Question: $T(n) = 2T(n/2) + n$ ==> Note our result will be $\Theta$(nlog(n))
The very first step you should take is putting everything in the form $T(n)=b^np^n$ so $T(n) - 2T(n/2) = n$
Because this is an inhomogenous relation, we want to turn it into a solvable homogenous problem.
Note we can treat n as 2^k becasue of the bn property.
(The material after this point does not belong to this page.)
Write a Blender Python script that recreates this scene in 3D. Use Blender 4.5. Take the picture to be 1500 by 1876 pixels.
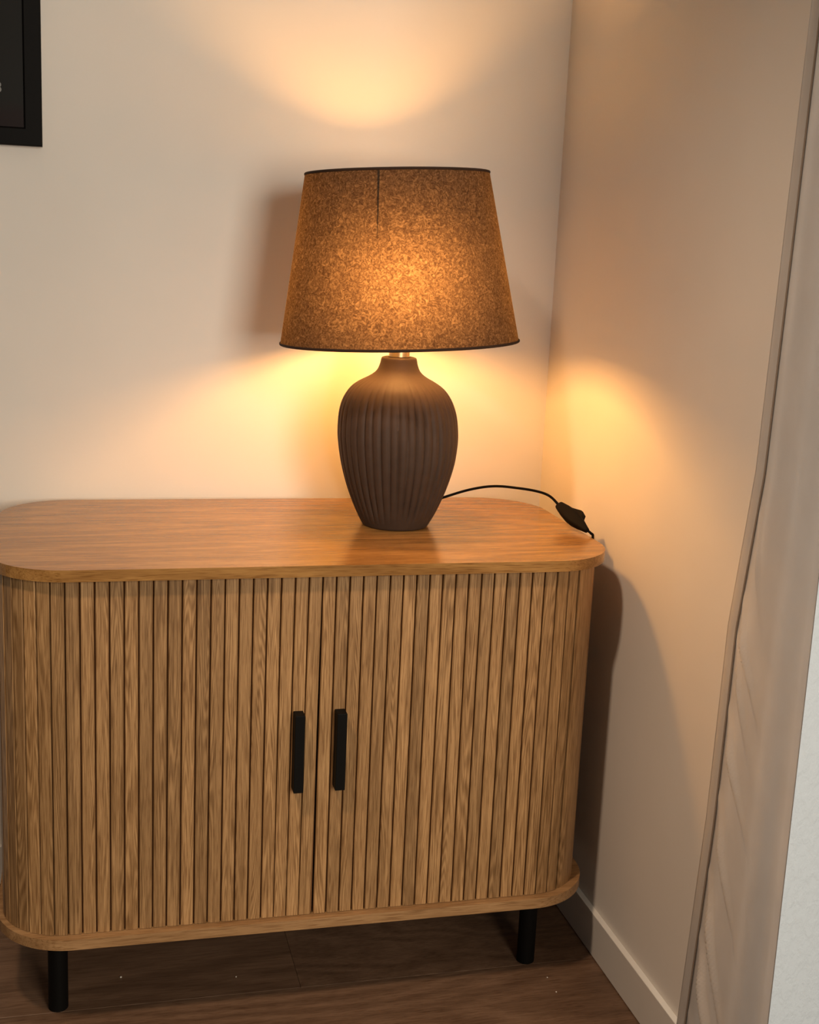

So now we have $T(2^k) - 2T({2^k}/2) = 2^k$
Next, we multiple both sides by 2 to get the k+1 condition, so $2T(2^k)-4T(2^{k-1}) = 2^{k+1}$
Then we can have a duplicate of the above term, except write it in terms of k+1 so $T(2^{k+1})-2(T^k)= 2^{k+1} $
And then subtract the two terms $T(2^{k+1})-2(T^k)= 2^{k+1} - 2T(2^k)-4T(2^{k-1}) = 2^{k+1}$
to get: $T(2^{k+1})-4T(2^k)-4T(2^{k-1}) = 0$
Next we can rewrite $T(2^k)$ as $X^p$
so,
$X^{p+1} -4X^P -4X^{p-1} = 0$
...
So on $(X^{p-1})(X^2-4X-4)= 0$ //Ignore the first part//
so, $X^2-4X-4=0$ and our roots become x=2,2
Because the roots are not distinct, we use the formula, $\sum c_ir^{p}p^{i-1}$
which brings us to $(2)^p + 2^{p}*(p)$
which $p = 2^k$ and $2^k = n$
and so $2^{2^k}+2^{2^k}(2^k)$ which should be $2^{n}+2^{n}*n$ ...
But my professor treats $\sum c_ir^{p}p^{i-1}$ the $p^{i-1}$ as a separate value of just K not $2^k$ in which then K = log(n) ... why is this?
Considering for $n \in \mathbb{N}_{>0}$
$$ T(2^{\log_2 n}) = 2T(2^{\log_2(\frac n2)})+n $$
calling now $T'(u) = T(2^u)$ we have
$$ T'(\log_2 n) = 2T'(\log_2 n - 1) + n $$
and calling now $u = \log_2 n$ we have
$$ T'(u) = 2T'(u-1)+2^u $$
which is a linear recurrence with solution given by
$$ T'(u) = T'_h(u) + T'_p(u)\\ T'_h(u) = 2T'_h(u-1)\\ T'_p(u) = 2T'_p(u-1)+2^u $$
so we have
$$ T'_h(u) = C 2^{u-1} $$
now making $T'_p(u) = C(u) 2^{u-1}$ and substituting into the particular recurrence we obtain the new recurrence
$$ C(u)-C(u-1) = 2\Rightarrow C(u) = 2u $$
so
$$ T'(u) = \left(C+2u \right) 2^{u-1} $$
hence
$$ T(n) = C_1n+n\log_2 n $$